The Statistics Bureau informs that the cost of living are up 3 percent in May compared to May 2020, and that retail prices went up by 3.9 percent – indicative of the growing inflation rate.

This is before the announced new 4 denar duty per liter of diesel kicks in – it is expected to add to the inflationary pressure. The Central Bank revised its initial estimate of a 1.5 percent inflation rate for 2021 to 2.2 percent.

Meanwhile, the SSM union estimated that the cost of living for an average household hit 560 EUR, well above the average salary. The Union found that the price of the basic goods and services is 180 denars here in May, and 400 in total for the past two months (1EUR=60 denars).

On the other hand, facing difficult municipal elections in October, the Zaev regime decided to offer vouchers for various goods and services to select groups of citizens, in an attempt to buy votes and paper over the growing costs of living. The latest such move is the offer of travel vouchers worth 200 EUR that will be awarded to 1,250 families whose income is under 500 EUR a month. The proposal was dismissed by the opposition VMRO-DPMNE party.
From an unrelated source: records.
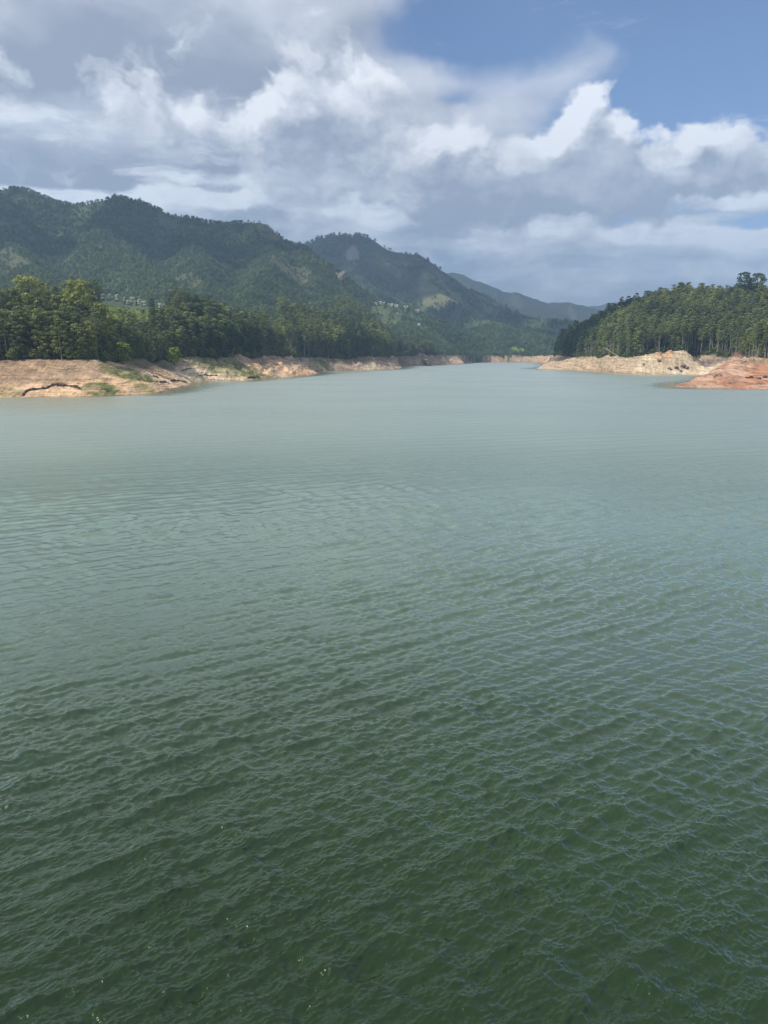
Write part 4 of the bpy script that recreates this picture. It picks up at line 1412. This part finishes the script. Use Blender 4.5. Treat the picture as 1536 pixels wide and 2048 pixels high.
for i, (u, v, dd, r_, lab) in enumerate(R_SLABS):
    sit(u, v, r_, r_ * 0.8, r_ * 0.62, lab, M_ROCK_G, 40 + i, (0.1, 0.25, i))
for i, (u, v, r_, lab) in enumerate([(1495, 757, 1.5, 'dark boulder, leftmost of the row on the red bank'), (1503, 756, 1.9, 'dark boulder, second of the row on the red bank'), (1514, 757, 1.2, 'small dark boulder in the gap of the row on the red bank'),
                                     (1519, 758, 1.5, 'dark boulder, third of the row on the red bank'), (1530, 755, 1.9, 'dark boulder near the photo edge, right end of the red bank row'),
                                     (1437, 752, 2.6, 'brown slab jutting from the middle of the red point'), (1430, 755, 1.6, 'lower brown slab beside the jutting one on the red point'),
                                     (1490, 724, 1.6, 'red-brown boulder near the top of the red bank'), (1484, 727, 1.2, 'small boulder under the topmost red-brown one')]):
    sit(u, v, r_ * 1.25, r_, r_ * 0.62, lab, M_ROCK_D if i < 5 else M_ROCK_B, 60 + i, (0, -0.35 if 5 <= i < 7 else 0.1, 0.4 * i))
# outcrop by the far left shore
x, y = UD(833, 1625)
o = link('rock_outcrop', rock_mesh('rock_outcrop', 17, 14, 19, 5, M_ROCK_B, 5, 0.6))
o.location = (x, y, ground(x, y) + 1); o.rotation_euler = (0, 0.35, 0.5)
tag(o, 'pointed brown rock outcrop between the far left banks and the trees', 'rock outcrop')
x, y = UD(850, 1600)
o = link('rock_outcrop', rock_mesh('rock_outcrop', 16, 10, 8, 8, M_ROCK_B, 5, 0.6))
o.location = (x, y, ground(x, y)); o.rotation_euler = (0, 0.4, 0.2)
tag(o, 'lower sloping shoulder of rock right of the pointed outcrop', 'rock outcrop')
# pale bare cliff on the mountain
p = PT(684, 566, 2185)
o = link('cliff', rock_mesh('cliff', 13, 13, 27, 12, rock_material('pale_cliff', (0.27, 0.24, 0.20), (0.15, 0.13, 0.11), 0.1), 5, 0.5))
o.location = (p[0], p[1], ground(p[0], p[1]) - 6); o.rotation_euler = (0.3, 0.25, 0.3)
tag(o, 'pale bare rock cliff on the spur above the village', 'cliff')


def log(name, a_px, b_px, label, r0=0.35, lift=(0, 0), group=None, branches=0, seed=1):
    A = np.array(on_ground(*a_px)); B = np.array(on_ground(*b_px))
    A[2] += lift[0]; B[2] += lift[1]
    rng = np.random.default_rng(seed)
    mids = [A + (B - A) * t + rng.normal(size=3) * 0.12 for t in np.linspace(0, 1, 7)]
    parts = [tube(mids, [r0 * (1 - 0.65 * t) for t in np.linspace(0, 1, 7)], 7)]
    V, Fc = join(parts)
    org = A.copy()
    me = mesh_np(name, V - org, Fc, [M_DEAD], True)
    o = link(name, me, loc=tuple(org))
    tag(o, label, 'log', group)
    for j in range(branches):
        t = 0.55 + 0.12 * j
        s0 = A + (B - A) * t - org
        dirv = rng.normal(size=3); dirv[2] = abs(dirv[2]); dirv /= np.linalg.norm(dirv)
        bv, bf = tube([s0, s0 + dirv * 2.0, s0 + dirv * 3.4 + (0, 0, 0.5)], [r0 * 0.3, r0 * 0.2, 0.03], 5)
        link('branch', mesh_np('branch', bv, bf, [M_DEAD], True), o)
    return o


def leaning(u0, v0, u1, v1, dd, label, r0):
    A = PT(u0, v0, dd); g = ground(A[0], A[1]); B = PT(u1, v1, dd + 4)
    A[2] = max(A[2], g - 0.3) if abs(A[2] - g) < 3 else A[2]
    mids = [A + (B - A) * t for t in np.linspace(0, 1, 7)]
    V, Fc = tube(mids, [r0 * (1 - 0.6 * t) for t in np.linspace(0, 1, 7)], 7)
    o = link('dead_trunk', mesh_np('dead_trunk', V - A, Fc, [M_DEAD], True), loc=tuple(A))
    tag(o, label, 'dead trunk')
    d_ = (B - A)
    for j, t in enumerate((0.6, 0.8)):
        s0 = d_ * t
        bv, bf = tube([s0, s0 + np.array((-1.5 + 2 * j, 0.5, 1.8)), s0 + np.array((-2.2 + 3 * j, 0.7, 3.3))], [r0 * 0.3, r0 * 0.2, 0.03], 5)
        link('branch', mesh_np('branch', bv, bf, [M_DEAD], True), o)


xg = on_ground(1238, 716)
leaning(1239, 715, 1208, 695, xg[1] + 1, 'long bleached dead trunk leaning out of the right wood', 0.55)
leaning(464, 710, 469, 696, on_ground(466, 716)[1], 'bleached dead trunk leaning at the gully of the left shore', 0.6)
log('fallen_log', (1371, 717), (1394, 743), 'longest pale fallen log, lying down the right side of the cream landslip', 0.5, (0.4, 0.4), 'fallen logs on the right bank', 2, 3)
log('fallen_log', (1397, 716), (1403, 726), 'pale fallen log, leftmost of three in the grey gully', 0.42, (0.4, 0.4), 'fallen logs on the right bank', 0, 4)
log('fallen_log', (1404, 716), (1413, 726), 'pale fallen log, middle of three in the grey gully', 0.42, (0.4, 0.4), 'fallen logs on the right bank', 0, 5)
log('fallen_log', (1416, 714), (1421, 722), 'pale fallen log, rightmost of three in the grey gully', 0.42, (0.4, 0.4), 'fallen logs on the right bank', 0, 6)
log('fallen_log', (1436, 717), (1427, 728), 'grey fallen log leaning the other way beside the three in the gully', 0.4, (0.4, 0.4), 'fallen logs on the right bank', 0, 7)


# houses of the village on the spur
def box(x0, x1, y0, y1, z0, z1):
    V = np.array([(x0, y0, z0), (x1, y0, z0), (x1, y1, z0), (x0, y1, z0), (x0, y0, z1), (x1, y0, z1), (x1, y1, z1), (x0, y1, z1)], float)
    Fc = np.array([(0, 3, 2, 1), (4, 5, 6, 7), (0, 1, 5, 4), (1, 2, 6, 5), (2, 3, 7, 6), (3, 0, 4, 7)])
    return V, Fc


def house(u, v, dd, w_, dp, h, label, roofm, rz=0.0):
    p = PT(u, v, dd); g = ground(p[0], p[1])
    e = bpy.data.objects.new('house', None); COL.objects.link(e)
    e.location = (p[0], p[1], g - 0.5); e.rotation_euler = (0, 0, rz)
    tag(e, label, 'house', 'houses of the hillside village')
    V, Fc = box(-w_ / 2, w_ / 2, -dp / 2, dp / 2, -1.5, h)
    link('wall', mesh_np('wall', V, Fc, [M_WALLS]), e)
    o_ = 0.7; rh = h + dp * 0.28
    Vr_ = np.array([(-w_ / 2 - o_, -dp / 2 - o_, h - 0.2), (w_ / 2 + o_, -dp / 2 - o_, h - 0.2), (w_ / 2 + o_, 0, rh), (-w_ / 2 - o_, 0, rh), (-w_ / 2 - o_, dp / 2 + o_, h - 0.2), (w_ / 2 + o_, dp / 2 + o_, h - 0.2)])
    Vr2 = np.concatenate([Vr_, Vr_ + (0, 0, 0.2)])
    Fr = np.array([(6, 7, 8, 9), (9, 8, 11, 10), (1, 0, 3, 2), (2, 3, 4, 5), (0, 1, 7, 6), (4, 10, 11, 5)])
    link('roof', mesh_np('roof', Vr2, Fr, [roofm]), e)
    nwin = max(2, int(w_ / 4))
    for i in range(nwin):
        cx_ = -w_ / 2 + w_ * (i + 0.5) / nwin
        V, Fc = box(cx_ - 0.6, cx_ + 0.6, -dp / 2 - 0.06, -dp / 2 + 0.1, h * 0.35, h * 0.75)
        link('window', mesh_np('window', V, Fc, [M_DARKWIN]), e)


HOUSES = [(734, 604, 2160, 9, 7, 'small white house at the left end of the hillside village'), (744, 605, 2165, 8, 7, 'white house, 2nd from left in the village'), (752, 604, 2170, 12, 7, 'long pale house, 3rd from left in the village'),
          (760, 605, 2175, 8, 7, 'pale house, 4th from left in the village'), (767, 605, 2180, 9, 8, 'white house left of the dark village trees'), (781, 607, 2190, 12, 8, 'blue-grey roofed house between the dark village trees'),
          (793, 605, 2195, 9, 7, 'pale house right of the dark village trees'), (811, 607, 2205, 11, 8, 'tan gabled house right of the village centre'), (828, 607, 2215, 26, 8, 'long low pale building at the right end of the village'),
          (798, 622, 2130, 10, 6, 'pale roof on the terraces below the village'), (829, 627, 2110, 7, 6, 'small white hut low on the village terraces'), (836, 626, 2110, 11, 7, 'pale house low on the terraces, right of the small hut'),
          (1064, 660, 2700, 8, 7, 'lone white house on the dark slope above the lake end')]
for i, (u, v, dd, w_, dp, lab) in enumerate(HOUSES):
    house(u, v, dd, w_ * 1.15, dp, 4.0, lab, M_ROOF_T if 'tan' in lab else M_ROOF, random.uniform(-0.3, 0.3))

# ================================================================== clouds out of view, added toward the sun to shade hills and wood
def cloud_material():
    m, k, out = new_mat("cloud_vapour")
    g = k.add('ShaderNodeNewGeometry')
    lw = k.add('ShaderNodeLayerWeight'); lw.inputs[0].default_value = 0.5
    n1 = k.noise(g.outputs['Position'], 0.004, 6, 0.6)
    alpha = k.ramp(n1, 0.36, 0.55)
    dif = k.add('ShaderNodeBsdfDiffuse'); dif.inputs[0].default_value = (0.86, 0.88, 0.92, 1)
    trl = k.add('ShaderNodeBsdfTranslucent'); trl.inputs[0].default_value = (0.86, 0.88, 0.92, 1)
    mx = k.add('ShaderNodeMixShader'); mx.inputs[0].default_value = 0.5
    k.l.new(dif.outputs[0], mx.inputs[1]); k.l.new(trl.outputs[0], mx.inputs[2])
    tp = k.add('ShaderNodeBsdfTransparent')
    m2 = k.add('ShaderNodeMixShader')
    k.put(m2.inputs[0], alpha)
    k.l.new(tp.outputs[0], m2.inputs[1]); k.l.new(mx.outputs[0], m2.inputs[2])
    k.l.new(m2.outputs[0], out.inputs[0])
    return m


M_CLOUD = cloud_material()


def cloud(u, v, dd, rx, ry, alt, label, seed, rz_=120):
    p = PT(u, v, dd)
    t = (alt - p[2]) / S.z
    c = (p[0] + S.x * t, p[1] + S.y * t, alt)
    me = rock_mesh('cloud', rx, ry, rz_, seed, M_CLOUD, 5, 0.9, 0.0)
    for pl in me.polygons: pl.use_smooth = True
    o = link('cloud', me, loc=c)
    tag(o, label, 'cloud')
    return o


cloud(300, 440, 2250, 430, 230, 2000, 'broad unseen cloud set to shade the left mountain', 3)
cloud(-220, 480, 1900, 330, 330, 2000, 'unseen cloud set to shade the slopes at far left', 9)
cloud(740, 500, 3600, 620, 420, 2700, 'unseen cloud set to shade the double-peaked mountain', 5)
cloud(1060, 650, 2900, 420, 300, 2200, 'unseen cloud set to shade the hills past the lake end', 7)
cloud(1185, 640, 1380, 130, 200, 1500, 'small unseen cloud set to shade the back of the right wood', 8, 60)

# ================================================================== haze
def haze():
    V, Fc = box(-5200, 5200, -1500, 9700, -12, 1150)
    me = mesh_np('haze', V, Fc, [])
    m = bpy.data.materials.new('haze_air'); m.use_nodes = True; m.node_tree.nodes.clear()
    k = N(m.node_tree)
    out = k.add('ShaderNodeOutputMaterial')
    pv = k.add('ShaderNodeVolumePrincipled')
    pv.inputs['Color'].default_value = (0.46, 0.68, 0.96, 1)
    pv.inputs['Density'].default_value = 0.000135
    pv.inputs['Anisotropy'].default_value = 0.2
    k.l.new(pv.outputs[0], out.inputs['Volume'])
    me.materials.append(m)
    tag(link('haze', me), 'thin blue haze filling the valley', 'haze', kind='stuff')


haze()
print('objects', len(bpy.data.objects))
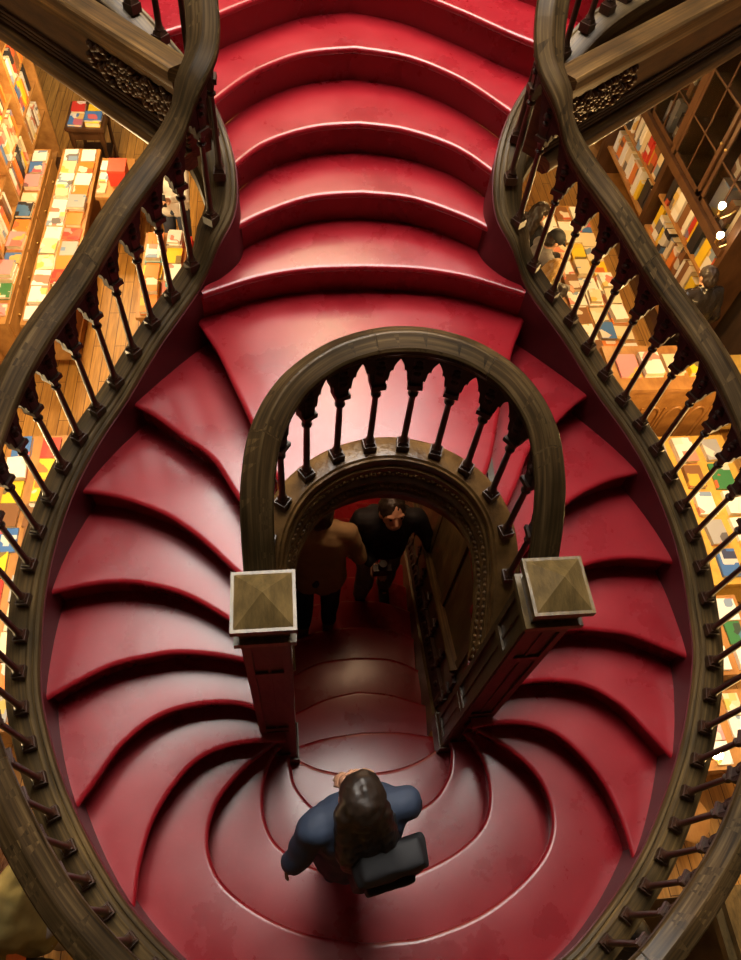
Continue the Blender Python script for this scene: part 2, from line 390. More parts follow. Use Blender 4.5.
# landing where the flights meet
i0, i1 = near((.74, 2.52)), near((.80, 2.52))
f = NC[0]; ub = ins(UC[1], -.06, -1) if False else [V((p.x, p.y + .06, 0)) for p in UC[1]]
ring = [V((.46 * sin(a), 1.16 + .46 * cos(a), 0)) for a in [R(x) for x in range(-46, 47, 4)]]
seg = [(f, True), (ub[::-1], False), ([V((-p.x, p.y, 0)) for p in ub[1:]], False), ([V((-p.x, p.y, 0)) for p in f[::-1]], True), (ring, False)]
step(seg, 0, parent=stair)
def full(P): return [V((p.x, p.y, 0)) for p in P] + [V((-p.x, p.y, 0)) for p in P[-2::-1]]    # right end -> centre -> left end
def fullu(P): return [V((p.x, p.y, 0)) for p in P[::-1]] + [V((-p.x, p.y, 0)) for p in P[1:]]
# step 7: inner nosing, outer boundary = string + sides of step 6
i6 = near(NC[6][-2].xy)
b6 = ins(NC[6], .06, 1)
outer = b6 + consub(i6, len(CON) - 1)
step([(full(NC[7]), True), (fullu(outer[::-1])[::-1], False)], -7 * H, parent=stair)
def inner_back(P, d=.05):
    return [V((p.x * 1.0 + q[0] * d, p.y + q[1] * d, 0)) for p, q in zip(P, normals(P, 1))]
for k in (8, 9, 10):
    b = [p for p in ins(full(NC[k - 1]), .055, 1)]
    step([(full(NC[k]), True), (b[::-1], False)], -k * H, parent=stair)
# the flight below: step 11 is the small platform, the rest descend to the floor
for k in range(11, 22):
    f = full(NC[k]); b = [V((p.x, p.y - .06, 0)) for p in full(NC[k - 1])]
    step([(f, True), (b[::-1], False)], -k * H, parent=stair)
# upper flight
for k in range(1, 6):
    f = fullu(UC[k]); b = [V((p.x, p.y + .06, 0)) for p in fullu(UC[k + 1])]
    i0 = near(UC[k][-1].xy); i1 = near(UC[k + 1][-1].xy); e = consub(min(i0, i1), max(i0, i1), .05)
    step([(f, True), (e, False), (b[::-1], False), ([V((-p.x, p.y, 0)) for p in e[::-1]], False)] if False else [(f, True), (b[::-1], False)], k * H, parent=stair)

# ------------------------------------------------------------------ strings
SW = .134; BO = .068
STR = [(0, -.40), (0, -.012), (.006, 0), (.020, .002), (.026, -.004), (.032, .004), (.046, .006), (.052, .016), (SW - .012, .016), (SW, .006), (SW, -.045), (SW - .02, -.06), (SW - .02, -.33), (SW, -.35), (SW, -.40)]
for sgn in (1, -1):
    P = CON if sgn > 0 else mir(CON)
    nr = normals(P, sgn)
    mb = MB(); mb.sweep(P, nr, STR); mb.build('outer_string', 'string', stair)
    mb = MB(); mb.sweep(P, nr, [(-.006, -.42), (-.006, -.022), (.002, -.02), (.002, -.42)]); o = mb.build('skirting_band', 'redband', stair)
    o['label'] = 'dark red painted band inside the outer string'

def baluster_mesh(h):
    mb = MB()
    mb.box((0, 0, .018), (.052, .052, .036)); mb.box((0, 0, .043), (.044, .044, .014), taper=.8)
    mb.lathe([(.019, .05), (.021, .056), (.016, .064), (.0135, .08), (.0125, h * .45), (.0115, h - .245), (.013, h - .24), (.020, h - .234), (.020, h - .226), (.013, h - .22), (.015, h - .208), (.025, h - .18)], 10)
    mb.box((0, 0, h - .172), (.056, .056, .022)); mb.box((0, 0, h - .10), (.036, .036, .14))
    return mb.mesh('baluster', 'baluster')
ARCH = [(0, -.15), (.17, -.15), (.175, -.125), (.20, -.113), (.235, -.118), (.26, -.098), (.275, -.072), (.32, -.060), (.345, -.067), (.375, -.040), (.43, -.022), (.5, -.006)]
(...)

We have 600,000 citizens living in poverty with barely 2 EUR per month, 60,000 are newly unemployed and 6,000 mainly family businesses have closed. The Government added 2.4 billion EUR in new debts and managed to build nothing with those funds. In this light, measures such as awarding tourism vouchers are naked populism meant to temporarily buy the silence of the citizens, while doing nothing to actually drive our economy and industry, the opposition party said.